Next for GMAC, Test on Impact of Easier Credit

By accepting funding from the Treasury Department's Troubled Asset Relief Program, GMAC LLC has made a commitment to expand its lending criteria.

In doing so, it will have to clear a hurdle that other Tarp funding recipients say they have encountered: finding customers both able and willing to borrow.

Observers said that the relaxed standards GMAC is offering on auto loans may not be enough to overcome the poor economy and the slumping demand for American cars.

And, with the finance company's future in doubt in recent months, many car buyers have turned to other sources of credit, notably credit unions.

GMAC, which is jointly owned by General Motors Corp. and the private-equity firm Cerberus Capital Management LP, said Tuesday that it would lend to consumers with credit scores of 621 or higher to boost auto sales. Two months ago it had set its score minimum at 700, eliminating all but prime borrowers.

Bill Muir, GMAC's president, said in a press release that it would put its Tarp funding to use immediately "to facilitate the purchase of cars and trucks" in this country.

"The actions of the federal government to support GMAC are having an immediate and meaningful effect on our ability to provide credit to automotive customers," Mr. Muir said.

But Brian Johnson, an analyst at Barclays Capital, said that lowering score minimums would not be enough to help General Motors' sluggish sales.

Lowering credit scores "will make a difference in helping GM go from horrible to bad, but it won't necessarily reboot sales," Mr. Johnson said. "They're still looking at sales levels that are below historical run rates, indicating that as much as we talk about the credit crunch, there's a fair amount of consumers putting off buying a new car."

Since last month, when GMAC applied to convert to a bank holding company and curtailed its lending, credit unions have stepped in to fill the gap by providing funding to consumers and auto dealers, Mr. Johnson said. "Who was serving GM dealers, even though sales were lousy? Ninety percent of loans were coming from somewhere else."

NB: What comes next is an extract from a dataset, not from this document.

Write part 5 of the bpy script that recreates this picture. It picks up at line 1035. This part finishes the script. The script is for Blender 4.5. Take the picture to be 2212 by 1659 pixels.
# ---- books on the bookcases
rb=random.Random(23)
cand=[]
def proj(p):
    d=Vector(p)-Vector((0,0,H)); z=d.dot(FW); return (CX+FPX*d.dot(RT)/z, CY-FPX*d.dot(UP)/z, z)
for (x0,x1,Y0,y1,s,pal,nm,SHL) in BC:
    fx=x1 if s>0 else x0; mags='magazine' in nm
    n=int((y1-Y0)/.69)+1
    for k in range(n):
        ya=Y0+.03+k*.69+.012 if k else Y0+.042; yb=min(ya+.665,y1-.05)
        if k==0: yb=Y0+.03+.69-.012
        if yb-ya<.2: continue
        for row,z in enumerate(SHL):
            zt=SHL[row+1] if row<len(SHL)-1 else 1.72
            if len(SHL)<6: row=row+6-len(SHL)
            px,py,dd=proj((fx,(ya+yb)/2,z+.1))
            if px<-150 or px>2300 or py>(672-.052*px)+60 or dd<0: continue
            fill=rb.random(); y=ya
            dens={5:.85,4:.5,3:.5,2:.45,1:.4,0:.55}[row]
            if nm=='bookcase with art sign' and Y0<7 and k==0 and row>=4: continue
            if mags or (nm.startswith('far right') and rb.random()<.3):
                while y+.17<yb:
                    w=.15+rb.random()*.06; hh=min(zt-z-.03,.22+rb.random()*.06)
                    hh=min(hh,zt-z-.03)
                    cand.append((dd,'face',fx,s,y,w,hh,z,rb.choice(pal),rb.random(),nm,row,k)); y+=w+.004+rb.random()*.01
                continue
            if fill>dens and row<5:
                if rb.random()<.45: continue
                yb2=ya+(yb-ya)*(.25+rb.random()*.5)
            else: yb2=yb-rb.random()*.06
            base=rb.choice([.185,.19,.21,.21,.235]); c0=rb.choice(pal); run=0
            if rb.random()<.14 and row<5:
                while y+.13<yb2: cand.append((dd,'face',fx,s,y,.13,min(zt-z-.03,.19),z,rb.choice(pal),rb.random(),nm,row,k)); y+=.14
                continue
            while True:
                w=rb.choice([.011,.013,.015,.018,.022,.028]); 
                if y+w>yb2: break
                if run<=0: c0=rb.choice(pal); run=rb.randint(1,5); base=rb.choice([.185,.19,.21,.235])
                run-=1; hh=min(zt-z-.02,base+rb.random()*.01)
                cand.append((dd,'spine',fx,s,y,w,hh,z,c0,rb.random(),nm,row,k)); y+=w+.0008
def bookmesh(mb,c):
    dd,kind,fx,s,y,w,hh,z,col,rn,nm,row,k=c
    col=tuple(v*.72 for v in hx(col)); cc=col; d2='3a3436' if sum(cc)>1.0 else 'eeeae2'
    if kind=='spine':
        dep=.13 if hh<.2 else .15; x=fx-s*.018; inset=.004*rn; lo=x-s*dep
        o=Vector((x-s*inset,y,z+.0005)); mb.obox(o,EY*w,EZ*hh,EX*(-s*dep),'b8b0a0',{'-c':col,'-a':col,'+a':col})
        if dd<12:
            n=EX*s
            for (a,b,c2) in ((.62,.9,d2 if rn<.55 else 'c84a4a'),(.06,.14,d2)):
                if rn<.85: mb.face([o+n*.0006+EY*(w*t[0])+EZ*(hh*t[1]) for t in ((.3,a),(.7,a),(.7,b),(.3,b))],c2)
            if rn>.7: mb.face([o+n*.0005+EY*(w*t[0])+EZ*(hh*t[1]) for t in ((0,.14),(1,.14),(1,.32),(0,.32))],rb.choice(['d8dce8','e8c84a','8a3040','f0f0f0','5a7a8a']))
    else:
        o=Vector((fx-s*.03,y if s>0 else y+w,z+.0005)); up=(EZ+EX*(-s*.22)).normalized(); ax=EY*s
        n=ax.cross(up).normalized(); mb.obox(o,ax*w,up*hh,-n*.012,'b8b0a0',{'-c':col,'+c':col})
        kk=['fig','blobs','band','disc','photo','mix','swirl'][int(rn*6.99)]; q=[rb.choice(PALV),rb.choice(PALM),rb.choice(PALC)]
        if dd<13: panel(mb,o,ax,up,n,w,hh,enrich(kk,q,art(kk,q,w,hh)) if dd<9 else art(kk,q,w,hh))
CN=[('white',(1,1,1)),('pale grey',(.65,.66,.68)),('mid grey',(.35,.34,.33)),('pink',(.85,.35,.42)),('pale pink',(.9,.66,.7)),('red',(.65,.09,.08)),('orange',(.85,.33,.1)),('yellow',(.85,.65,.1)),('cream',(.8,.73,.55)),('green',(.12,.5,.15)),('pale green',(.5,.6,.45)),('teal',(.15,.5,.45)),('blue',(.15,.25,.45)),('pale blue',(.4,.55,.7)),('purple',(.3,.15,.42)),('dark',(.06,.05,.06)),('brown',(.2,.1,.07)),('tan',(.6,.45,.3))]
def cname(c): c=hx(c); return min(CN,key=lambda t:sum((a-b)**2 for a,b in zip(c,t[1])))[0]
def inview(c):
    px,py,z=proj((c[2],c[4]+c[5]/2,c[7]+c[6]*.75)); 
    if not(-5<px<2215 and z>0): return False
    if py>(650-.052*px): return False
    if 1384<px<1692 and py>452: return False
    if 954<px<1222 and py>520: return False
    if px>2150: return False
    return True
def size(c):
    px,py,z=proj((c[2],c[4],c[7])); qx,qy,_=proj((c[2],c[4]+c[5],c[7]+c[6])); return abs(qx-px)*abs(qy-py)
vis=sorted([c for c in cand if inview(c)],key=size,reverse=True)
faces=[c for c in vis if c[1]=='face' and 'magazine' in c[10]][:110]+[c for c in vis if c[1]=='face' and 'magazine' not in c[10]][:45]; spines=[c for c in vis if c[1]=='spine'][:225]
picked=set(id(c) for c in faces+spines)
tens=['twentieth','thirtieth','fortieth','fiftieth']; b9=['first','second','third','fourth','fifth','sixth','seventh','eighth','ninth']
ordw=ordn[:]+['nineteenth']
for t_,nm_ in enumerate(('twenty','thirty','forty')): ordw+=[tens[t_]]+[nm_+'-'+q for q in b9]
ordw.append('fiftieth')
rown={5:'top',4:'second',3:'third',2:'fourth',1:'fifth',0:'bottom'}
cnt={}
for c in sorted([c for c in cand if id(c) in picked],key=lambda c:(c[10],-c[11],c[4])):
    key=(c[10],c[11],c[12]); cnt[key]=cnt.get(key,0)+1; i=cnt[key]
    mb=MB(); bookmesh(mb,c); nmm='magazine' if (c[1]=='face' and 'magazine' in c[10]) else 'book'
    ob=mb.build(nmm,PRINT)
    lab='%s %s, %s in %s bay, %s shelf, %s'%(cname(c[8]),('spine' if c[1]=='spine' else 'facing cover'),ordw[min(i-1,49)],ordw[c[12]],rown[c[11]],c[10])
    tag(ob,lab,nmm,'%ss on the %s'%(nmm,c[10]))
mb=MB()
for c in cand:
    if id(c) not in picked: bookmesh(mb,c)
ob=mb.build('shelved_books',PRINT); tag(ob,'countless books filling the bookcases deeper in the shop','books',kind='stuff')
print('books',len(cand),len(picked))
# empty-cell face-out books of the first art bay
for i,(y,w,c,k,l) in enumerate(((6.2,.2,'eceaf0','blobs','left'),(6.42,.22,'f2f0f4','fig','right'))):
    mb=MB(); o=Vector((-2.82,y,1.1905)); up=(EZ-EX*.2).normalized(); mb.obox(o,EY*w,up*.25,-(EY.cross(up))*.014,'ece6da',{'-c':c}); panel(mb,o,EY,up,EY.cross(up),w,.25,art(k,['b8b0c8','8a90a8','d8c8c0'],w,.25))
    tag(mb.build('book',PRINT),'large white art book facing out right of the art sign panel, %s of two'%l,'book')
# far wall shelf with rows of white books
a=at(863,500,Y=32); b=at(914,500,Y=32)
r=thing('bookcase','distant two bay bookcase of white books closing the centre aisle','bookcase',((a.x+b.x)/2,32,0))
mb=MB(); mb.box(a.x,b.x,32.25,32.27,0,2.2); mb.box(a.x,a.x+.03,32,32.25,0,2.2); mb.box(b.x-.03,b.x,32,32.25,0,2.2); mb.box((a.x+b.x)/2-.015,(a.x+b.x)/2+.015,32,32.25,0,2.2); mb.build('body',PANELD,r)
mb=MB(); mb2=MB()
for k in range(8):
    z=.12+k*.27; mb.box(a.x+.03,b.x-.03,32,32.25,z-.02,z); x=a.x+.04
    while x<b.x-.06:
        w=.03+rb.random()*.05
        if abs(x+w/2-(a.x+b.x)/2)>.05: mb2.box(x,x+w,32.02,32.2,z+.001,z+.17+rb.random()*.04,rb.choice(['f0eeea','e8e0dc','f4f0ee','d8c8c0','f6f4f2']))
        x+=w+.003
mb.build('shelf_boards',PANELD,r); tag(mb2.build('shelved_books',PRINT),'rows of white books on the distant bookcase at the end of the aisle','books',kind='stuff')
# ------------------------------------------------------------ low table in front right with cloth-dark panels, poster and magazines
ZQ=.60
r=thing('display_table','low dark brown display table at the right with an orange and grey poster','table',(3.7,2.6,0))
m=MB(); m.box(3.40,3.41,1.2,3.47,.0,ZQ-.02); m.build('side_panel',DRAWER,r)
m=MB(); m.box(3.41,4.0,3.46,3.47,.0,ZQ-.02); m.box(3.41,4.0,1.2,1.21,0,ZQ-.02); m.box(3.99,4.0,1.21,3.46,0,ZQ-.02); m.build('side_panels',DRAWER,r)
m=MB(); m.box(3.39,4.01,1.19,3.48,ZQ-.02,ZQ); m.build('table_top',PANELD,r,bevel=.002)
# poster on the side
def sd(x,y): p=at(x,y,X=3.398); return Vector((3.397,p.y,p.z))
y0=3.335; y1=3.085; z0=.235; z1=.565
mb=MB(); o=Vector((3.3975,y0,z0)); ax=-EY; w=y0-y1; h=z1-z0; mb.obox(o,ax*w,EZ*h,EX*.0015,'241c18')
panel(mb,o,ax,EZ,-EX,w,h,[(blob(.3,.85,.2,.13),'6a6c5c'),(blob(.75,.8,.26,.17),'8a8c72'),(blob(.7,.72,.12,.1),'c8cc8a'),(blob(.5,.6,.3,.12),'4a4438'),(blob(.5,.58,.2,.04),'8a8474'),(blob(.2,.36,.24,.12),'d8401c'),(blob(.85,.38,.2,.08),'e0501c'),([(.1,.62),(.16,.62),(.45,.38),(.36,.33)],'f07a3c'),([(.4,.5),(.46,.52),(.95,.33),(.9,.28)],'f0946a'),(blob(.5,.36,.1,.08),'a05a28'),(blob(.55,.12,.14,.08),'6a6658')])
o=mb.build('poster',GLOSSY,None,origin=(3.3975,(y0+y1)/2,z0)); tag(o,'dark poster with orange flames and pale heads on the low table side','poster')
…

The banking system "did serve many of the customers that GMAC wasn't serving," Mr. Johnson said. "There are interesting questions about whether this has changed the competitive landscape for indirect lending, which could support a theory that small is better" when it comes to auto financing.

Still, the outlook remains bleak for an improvement in auto sales. The Conference Board reported Tuesday that its December consumer confidence index sank to an all-time low of 38 (on a scale of 0 to 100). Last month the index was 44.7.

Last week the Federal Reserve Board approved GMAC's application to become a bank holding company.

The Treasury has purchased $5 billion of senior preferred stock in the finance company with an 8% dividend. GMAC will issue warrants in the form of additional preferred equity in an amount equal to 5% of the preferred stock purchase; the warrants, if exercised, would pay a 9% dividend.

In addition, the Treasury will lend GM up to $1 billion, so the automaker can participate in a rights offering for GMAC's conversion from a Utah industrial loan company to a bank holding company.

Adam Levitin, an associate professor at Georgetown University Law Center, said that the federal government's arrangement with GMAC could become "a leading case study in moral hazard."

The Treasury had "a whole arsenal of unused tools" available for pushing through GMAC's debt-exchange offer and avoiding a preferred stock injection, Prof. Levitin said. For example, the Treasury could have purchased GMAC bonds at pennies on the dollar to leverage remaining bondholders to approve the debt exchange this month, he said.

"This move sends a very strong message that Treasury isn't willing to play hardball to force risk on to investors, not taxpayers," he said. "The GMAC bailout sets an example that encourages all of the GM and Chrysler constituencies not to compromise. If Treasury will bail out GMAC, which has little purpose without GM, surely it will also bail out GM."

According to Prof. Levitin, a test case will come in March, when GM and Chrysler LLC will be required to meet restructuring goals for the funding the Bush administration has approved for them this month.